Track down every line below that holds "picture" and copy it.

> Information provided:
********
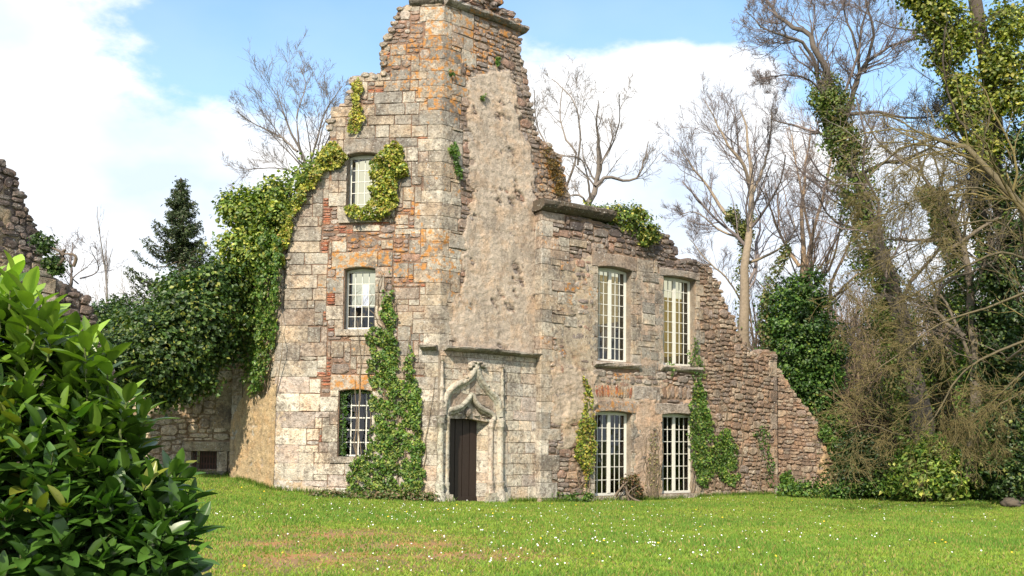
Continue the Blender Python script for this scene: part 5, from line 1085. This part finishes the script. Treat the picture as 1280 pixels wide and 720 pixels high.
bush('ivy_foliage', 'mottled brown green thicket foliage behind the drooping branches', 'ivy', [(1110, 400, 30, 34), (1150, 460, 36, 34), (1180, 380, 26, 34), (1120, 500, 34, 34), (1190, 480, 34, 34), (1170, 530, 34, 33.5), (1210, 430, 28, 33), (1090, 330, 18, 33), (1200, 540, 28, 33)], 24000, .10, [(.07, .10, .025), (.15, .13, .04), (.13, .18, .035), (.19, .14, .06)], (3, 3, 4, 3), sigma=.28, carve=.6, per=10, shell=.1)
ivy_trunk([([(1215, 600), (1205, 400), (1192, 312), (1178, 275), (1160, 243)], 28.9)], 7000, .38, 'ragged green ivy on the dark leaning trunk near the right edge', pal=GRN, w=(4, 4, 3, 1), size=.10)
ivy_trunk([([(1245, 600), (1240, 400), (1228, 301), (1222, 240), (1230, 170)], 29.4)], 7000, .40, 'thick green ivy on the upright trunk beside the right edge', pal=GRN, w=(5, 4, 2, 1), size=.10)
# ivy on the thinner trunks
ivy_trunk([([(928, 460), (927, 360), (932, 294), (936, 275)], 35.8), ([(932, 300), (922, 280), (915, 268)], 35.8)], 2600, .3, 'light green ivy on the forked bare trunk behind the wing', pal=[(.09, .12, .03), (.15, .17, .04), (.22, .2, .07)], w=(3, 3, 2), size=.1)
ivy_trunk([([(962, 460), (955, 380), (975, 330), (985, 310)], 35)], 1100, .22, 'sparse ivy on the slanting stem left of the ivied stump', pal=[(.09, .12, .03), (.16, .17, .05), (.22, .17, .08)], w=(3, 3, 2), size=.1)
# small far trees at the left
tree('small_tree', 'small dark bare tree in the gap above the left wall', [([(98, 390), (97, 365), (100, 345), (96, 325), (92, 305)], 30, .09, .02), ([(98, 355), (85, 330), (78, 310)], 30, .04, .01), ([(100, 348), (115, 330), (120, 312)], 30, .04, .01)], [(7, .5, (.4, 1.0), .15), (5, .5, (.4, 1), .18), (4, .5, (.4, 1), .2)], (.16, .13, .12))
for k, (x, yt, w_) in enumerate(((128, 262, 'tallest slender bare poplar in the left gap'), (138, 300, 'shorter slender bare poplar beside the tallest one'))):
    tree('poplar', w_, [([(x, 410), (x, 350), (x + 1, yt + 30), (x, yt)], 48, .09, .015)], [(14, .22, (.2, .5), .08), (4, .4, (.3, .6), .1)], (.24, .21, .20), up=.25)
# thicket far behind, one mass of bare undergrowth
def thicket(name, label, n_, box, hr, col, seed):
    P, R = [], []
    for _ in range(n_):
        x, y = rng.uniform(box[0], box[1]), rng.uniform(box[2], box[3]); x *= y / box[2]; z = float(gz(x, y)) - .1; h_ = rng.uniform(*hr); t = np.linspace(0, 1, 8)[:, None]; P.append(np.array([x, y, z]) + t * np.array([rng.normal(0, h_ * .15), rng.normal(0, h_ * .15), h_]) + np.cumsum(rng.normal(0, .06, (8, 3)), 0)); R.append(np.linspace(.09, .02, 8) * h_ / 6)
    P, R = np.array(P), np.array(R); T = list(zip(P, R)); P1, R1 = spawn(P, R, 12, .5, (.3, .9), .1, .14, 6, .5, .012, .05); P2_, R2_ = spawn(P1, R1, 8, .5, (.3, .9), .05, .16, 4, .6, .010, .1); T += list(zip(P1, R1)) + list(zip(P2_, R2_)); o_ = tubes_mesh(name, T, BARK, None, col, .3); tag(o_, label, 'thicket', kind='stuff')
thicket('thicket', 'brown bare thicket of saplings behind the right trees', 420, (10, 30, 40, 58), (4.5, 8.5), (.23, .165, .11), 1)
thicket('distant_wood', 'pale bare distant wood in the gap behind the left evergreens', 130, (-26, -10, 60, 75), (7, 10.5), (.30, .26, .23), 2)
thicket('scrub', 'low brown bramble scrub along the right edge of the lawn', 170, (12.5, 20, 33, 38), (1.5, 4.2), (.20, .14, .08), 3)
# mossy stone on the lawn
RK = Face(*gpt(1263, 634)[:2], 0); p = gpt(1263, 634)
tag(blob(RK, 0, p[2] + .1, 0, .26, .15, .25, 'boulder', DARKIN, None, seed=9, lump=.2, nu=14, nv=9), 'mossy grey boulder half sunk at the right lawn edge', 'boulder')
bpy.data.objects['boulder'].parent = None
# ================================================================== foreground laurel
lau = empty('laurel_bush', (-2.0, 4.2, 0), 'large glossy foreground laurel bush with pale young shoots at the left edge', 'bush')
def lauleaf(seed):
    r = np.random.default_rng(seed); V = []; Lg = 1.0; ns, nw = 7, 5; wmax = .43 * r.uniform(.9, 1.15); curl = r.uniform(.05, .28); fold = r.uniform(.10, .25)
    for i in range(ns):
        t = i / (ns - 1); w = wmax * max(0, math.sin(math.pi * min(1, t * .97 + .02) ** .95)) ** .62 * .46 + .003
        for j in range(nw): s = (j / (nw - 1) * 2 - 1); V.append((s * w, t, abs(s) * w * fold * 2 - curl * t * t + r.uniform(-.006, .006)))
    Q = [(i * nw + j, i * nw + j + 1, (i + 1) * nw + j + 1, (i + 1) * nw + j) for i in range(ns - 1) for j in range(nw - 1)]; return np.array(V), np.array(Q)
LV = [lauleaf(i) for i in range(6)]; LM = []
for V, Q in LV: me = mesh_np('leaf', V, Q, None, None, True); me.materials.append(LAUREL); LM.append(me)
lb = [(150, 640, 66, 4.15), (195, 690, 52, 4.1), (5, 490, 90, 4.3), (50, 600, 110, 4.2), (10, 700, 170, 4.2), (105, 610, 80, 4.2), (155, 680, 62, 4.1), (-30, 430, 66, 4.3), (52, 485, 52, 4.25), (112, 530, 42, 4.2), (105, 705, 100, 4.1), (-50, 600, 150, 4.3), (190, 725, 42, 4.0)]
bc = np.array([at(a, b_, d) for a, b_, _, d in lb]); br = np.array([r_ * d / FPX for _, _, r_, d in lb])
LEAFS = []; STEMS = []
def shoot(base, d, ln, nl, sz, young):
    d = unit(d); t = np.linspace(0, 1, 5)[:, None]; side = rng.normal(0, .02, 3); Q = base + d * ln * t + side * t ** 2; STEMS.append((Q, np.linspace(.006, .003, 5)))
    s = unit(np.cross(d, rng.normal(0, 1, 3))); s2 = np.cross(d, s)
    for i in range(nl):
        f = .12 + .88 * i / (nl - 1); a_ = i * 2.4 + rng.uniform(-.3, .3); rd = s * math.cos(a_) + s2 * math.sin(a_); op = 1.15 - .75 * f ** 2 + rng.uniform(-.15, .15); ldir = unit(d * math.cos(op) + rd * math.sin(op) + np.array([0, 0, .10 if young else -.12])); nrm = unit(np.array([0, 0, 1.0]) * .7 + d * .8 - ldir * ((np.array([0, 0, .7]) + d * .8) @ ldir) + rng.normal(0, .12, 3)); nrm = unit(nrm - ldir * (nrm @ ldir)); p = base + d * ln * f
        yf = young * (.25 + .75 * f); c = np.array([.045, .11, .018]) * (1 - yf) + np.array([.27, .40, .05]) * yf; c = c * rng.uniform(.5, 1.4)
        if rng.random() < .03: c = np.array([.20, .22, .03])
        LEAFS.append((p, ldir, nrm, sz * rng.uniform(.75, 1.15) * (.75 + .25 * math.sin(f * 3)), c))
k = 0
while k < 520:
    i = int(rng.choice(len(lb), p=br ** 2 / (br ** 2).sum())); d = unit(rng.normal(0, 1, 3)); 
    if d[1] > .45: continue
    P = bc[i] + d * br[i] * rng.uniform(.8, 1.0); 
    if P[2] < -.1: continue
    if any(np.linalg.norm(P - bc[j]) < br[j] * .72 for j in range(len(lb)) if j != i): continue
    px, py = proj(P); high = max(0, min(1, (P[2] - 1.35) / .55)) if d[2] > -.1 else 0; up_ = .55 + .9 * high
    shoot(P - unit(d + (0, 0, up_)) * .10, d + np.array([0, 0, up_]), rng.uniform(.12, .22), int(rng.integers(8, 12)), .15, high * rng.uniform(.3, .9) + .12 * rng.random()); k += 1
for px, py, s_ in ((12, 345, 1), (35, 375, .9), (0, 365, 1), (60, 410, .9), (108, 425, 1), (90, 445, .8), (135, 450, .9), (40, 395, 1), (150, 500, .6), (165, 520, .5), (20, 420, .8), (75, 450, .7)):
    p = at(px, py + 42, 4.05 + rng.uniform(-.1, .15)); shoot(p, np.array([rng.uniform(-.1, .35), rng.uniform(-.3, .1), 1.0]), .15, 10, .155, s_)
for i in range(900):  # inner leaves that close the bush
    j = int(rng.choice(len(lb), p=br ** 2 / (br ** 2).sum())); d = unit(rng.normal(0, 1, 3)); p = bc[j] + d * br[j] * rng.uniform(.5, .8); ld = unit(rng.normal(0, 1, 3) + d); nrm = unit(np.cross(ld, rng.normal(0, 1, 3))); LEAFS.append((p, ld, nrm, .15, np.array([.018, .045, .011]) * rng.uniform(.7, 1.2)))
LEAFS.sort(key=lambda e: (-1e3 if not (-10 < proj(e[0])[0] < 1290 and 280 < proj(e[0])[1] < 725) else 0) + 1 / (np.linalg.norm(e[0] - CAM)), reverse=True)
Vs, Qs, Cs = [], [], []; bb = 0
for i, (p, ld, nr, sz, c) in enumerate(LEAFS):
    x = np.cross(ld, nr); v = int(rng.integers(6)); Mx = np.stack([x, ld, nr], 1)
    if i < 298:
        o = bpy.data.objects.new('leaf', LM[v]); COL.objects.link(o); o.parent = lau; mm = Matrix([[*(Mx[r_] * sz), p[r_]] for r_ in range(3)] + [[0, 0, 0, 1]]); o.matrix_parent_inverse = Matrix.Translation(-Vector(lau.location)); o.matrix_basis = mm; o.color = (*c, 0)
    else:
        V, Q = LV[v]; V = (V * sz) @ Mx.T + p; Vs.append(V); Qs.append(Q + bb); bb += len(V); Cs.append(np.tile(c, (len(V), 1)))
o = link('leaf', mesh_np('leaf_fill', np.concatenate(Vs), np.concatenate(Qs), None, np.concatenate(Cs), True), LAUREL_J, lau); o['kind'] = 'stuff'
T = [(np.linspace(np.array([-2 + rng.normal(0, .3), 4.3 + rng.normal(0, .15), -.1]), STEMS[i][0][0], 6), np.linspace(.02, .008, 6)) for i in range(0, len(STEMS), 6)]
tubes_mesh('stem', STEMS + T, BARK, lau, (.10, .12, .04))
********
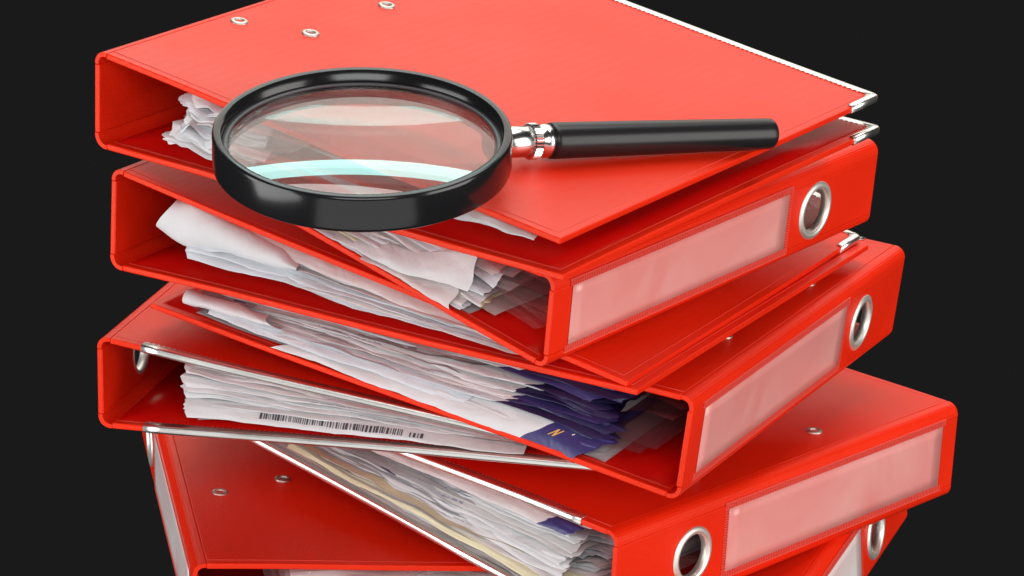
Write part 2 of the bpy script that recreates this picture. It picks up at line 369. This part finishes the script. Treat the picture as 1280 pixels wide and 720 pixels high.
********
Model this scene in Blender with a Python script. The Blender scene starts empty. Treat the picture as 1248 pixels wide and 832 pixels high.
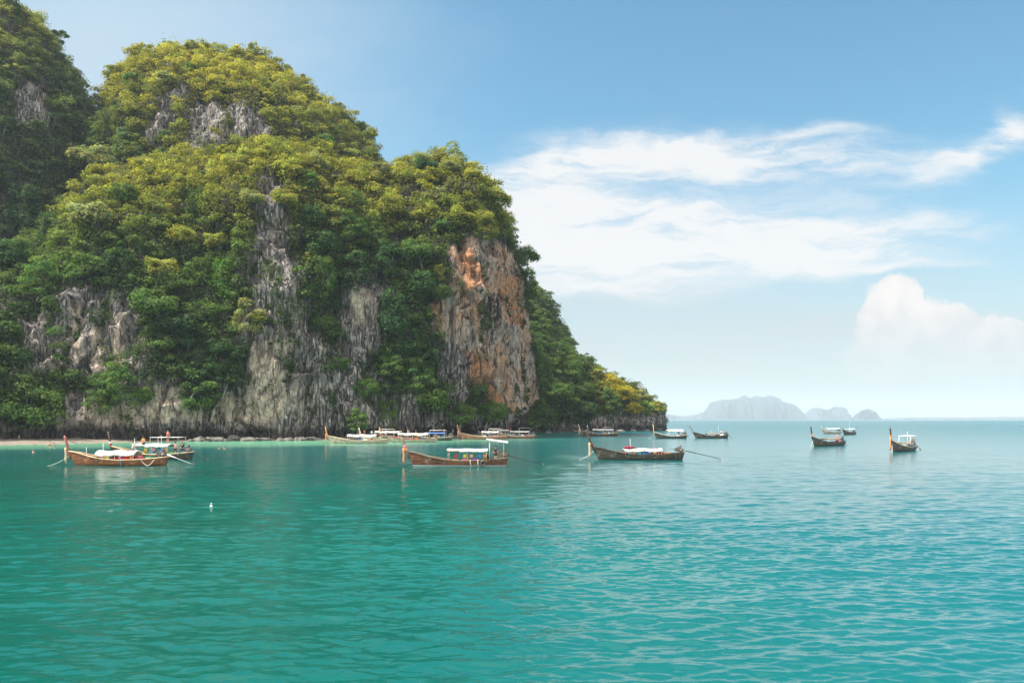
********
> Task output:
Continue the Blender Python script for this scene: part 5, from line 1085. This part finishes the script. Treat the picture as 1280 pixels wide and 720 pixels high.
Write part 2 of the bpy script that recreates this picture. It picks up at line 369. This part finishes the script. Treat the picture as 1280 pixels wide and 720 pixels high.
Model this scene in Blender with a Python script. The Blender scene starts empty. Treat the picture as 1248 pixels wide and 832 pixels high.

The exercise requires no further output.